[Start Dataset content]

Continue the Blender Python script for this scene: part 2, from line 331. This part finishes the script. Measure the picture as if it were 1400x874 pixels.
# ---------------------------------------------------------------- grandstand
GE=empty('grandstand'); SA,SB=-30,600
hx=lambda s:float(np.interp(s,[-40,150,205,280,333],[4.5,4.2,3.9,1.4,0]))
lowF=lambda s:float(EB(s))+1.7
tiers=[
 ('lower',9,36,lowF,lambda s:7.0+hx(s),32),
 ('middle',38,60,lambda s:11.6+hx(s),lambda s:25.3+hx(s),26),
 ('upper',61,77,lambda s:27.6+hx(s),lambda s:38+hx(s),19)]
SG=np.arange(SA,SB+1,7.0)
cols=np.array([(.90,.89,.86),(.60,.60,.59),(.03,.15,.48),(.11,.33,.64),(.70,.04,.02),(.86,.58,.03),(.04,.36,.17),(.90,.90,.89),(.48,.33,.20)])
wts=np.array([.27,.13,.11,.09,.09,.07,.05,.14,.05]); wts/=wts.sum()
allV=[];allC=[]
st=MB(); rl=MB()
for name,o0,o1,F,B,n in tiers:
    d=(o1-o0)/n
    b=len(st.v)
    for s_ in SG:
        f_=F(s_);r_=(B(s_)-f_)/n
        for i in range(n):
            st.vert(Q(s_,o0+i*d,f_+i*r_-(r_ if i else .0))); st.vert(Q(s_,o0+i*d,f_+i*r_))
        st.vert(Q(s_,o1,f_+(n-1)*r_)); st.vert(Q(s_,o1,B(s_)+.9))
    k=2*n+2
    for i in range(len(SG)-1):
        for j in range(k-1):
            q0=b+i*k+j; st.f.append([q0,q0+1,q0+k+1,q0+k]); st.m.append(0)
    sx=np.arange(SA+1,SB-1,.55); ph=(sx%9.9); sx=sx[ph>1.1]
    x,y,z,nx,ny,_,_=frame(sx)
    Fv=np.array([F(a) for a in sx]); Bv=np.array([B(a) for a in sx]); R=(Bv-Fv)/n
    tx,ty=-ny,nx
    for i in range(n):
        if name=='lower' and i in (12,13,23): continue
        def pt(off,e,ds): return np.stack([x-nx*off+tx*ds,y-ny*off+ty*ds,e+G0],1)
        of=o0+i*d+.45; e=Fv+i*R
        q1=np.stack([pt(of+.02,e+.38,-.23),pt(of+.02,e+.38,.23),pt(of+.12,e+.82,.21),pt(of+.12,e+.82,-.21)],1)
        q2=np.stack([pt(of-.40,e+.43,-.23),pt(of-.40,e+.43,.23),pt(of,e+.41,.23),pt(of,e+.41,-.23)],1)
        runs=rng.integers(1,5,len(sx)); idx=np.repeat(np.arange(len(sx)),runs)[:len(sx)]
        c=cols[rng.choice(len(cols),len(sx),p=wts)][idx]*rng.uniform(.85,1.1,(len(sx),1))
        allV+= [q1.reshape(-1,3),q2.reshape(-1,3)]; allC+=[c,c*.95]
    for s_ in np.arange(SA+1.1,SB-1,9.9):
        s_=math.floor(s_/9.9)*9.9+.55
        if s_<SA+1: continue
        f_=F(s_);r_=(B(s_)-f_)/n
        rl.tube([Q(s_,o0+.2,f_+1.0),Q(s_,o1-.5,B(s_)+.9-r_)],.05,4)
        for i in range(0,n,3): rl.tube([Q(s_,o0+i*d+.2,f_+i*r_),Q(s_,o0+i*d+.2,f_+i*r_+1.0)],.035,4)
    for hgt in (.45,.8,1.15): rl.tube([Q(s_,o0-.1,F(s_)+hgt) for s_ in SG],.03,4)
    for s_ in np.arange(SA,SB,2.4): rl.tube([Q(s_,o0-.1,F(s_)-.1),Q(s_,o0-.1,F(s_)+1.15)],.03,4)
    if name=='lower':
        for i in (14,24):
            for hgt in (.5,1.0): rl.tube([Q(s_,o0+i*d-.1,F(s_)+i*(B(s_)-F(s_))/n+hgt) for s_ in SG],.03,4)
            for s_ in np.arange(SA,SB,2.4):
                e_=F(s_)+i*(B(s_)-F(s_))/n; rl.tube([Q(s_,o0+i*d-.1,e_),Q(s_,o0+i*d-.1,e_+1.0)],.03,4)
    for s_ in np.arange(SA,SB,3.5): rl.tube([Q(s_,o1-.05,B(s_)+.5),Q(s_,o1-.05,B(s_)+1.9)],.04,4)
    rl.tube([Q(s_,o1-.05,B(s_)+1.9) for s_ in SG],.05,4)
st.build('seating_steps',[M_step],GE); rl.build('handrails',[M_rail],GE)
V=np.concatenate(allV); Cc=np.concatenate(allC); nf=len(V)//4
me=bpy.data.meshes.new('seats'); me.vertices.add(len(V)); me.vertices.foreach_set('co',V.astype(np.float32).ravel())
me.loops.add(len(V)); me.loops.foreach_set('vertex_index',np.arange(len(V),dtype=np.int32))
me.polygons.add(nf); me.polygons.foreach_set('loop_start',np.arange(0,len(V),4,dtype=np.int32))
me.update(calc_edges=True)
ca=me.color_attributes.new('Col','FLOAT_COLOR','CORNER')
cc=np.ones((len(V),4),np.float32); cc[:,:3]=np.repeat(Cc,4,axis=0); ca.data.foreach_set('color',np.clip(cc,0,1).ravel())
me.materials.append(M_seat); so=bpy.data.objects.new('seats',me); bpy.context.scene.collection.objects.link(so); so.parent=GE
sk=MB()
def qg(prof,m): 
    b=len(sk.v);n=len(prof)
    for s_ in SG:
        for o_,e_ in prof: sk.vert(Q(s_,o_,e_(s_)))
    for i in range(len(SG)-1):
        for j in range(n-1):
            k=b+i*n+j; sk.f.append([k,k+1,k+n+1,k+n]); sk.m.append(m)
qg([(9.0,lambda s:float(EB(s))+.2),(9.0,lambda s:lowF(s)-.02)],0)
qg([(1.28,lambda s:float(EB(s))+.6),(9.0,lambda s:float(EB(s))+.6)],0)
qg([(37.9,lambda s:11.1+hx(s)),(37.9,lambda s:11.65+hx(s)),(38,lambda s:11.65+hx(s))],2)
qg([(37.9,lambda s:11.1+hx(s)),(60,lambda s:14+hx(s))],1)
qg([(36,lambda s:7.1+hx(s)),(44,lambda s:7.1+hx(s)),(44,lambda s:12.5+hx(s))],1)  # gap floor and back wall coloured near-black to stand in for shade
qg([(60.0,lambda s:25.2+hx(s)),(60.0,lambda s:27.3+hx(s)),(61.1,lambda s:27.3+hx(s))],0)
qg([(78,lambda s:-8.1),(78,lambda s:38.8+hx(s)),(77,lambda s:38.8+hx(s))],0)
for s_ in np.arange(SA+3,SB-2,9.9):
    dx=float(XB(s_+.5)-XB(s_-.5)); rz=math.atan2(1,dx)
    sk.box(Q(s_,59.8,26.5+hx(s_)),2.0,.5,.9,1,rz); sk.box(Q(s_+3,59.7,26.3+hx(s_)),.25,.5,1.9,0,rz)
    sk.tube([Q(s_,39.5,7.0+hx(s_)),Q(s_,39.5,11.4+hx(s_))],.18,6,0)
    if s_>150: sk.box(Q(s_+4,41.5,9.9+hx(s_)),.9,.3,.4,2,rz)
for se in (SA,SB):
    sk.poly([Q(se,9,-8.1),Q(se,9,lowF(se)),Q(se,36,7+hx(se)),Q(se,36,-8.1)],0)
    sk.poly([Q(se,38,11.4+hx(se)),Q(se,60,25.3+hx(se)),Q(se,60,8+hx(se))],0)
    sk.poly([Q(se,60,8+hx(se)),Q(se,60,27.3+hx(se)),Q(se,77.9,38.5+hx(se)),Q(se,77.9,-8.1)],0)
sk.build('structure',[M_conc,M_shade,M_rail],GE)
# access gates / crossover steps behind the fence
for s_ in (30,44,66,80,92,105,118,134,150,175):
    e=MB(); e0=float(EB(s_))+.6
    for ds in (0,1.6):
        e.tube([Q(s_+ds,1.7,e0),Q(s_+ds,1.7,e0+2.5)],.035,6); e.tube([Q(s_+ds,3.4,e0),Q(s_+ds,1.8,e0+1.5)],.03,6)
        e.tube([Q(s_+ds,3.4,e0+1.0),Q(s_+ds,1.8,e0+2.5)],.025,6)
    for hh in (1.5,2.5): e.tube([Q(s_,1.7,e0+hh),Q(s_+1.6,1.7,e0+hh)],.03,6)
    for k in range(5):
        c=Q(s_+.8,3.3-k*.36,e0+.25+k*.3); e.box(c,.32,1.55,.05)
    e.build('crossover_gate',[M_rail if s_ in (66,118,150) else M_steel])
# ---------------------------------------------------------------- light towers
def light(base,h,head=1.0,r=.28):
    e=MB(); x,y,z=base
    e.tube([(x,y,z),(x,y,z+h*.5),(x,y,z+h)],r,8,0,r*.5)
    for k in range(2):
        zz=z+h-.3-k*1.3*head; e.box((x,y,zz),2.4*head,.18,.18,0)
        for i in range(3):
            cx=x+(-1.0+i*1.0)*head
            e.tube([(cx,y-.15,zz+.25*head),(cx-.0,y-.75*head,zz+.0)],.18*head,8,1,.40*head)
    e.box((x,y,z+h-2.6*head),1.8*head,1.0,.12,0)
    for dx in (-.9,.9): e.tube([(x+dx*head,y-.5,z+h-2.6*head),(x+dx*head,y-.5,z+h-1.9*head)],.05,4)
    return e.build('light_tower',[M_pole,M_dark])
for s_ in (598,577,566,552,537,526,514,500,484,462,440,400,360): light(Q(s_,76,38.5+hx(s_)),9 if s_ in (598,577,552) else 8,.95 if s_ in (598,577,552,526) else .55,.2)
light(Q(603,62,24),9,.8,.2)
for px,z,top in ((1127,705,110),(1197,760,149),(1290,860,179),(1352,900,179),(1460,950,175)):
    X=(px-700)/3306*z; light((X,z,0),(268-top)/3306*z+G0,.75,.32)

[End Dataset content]

Only the number is wanted: how many lines contain the string "scene"?

2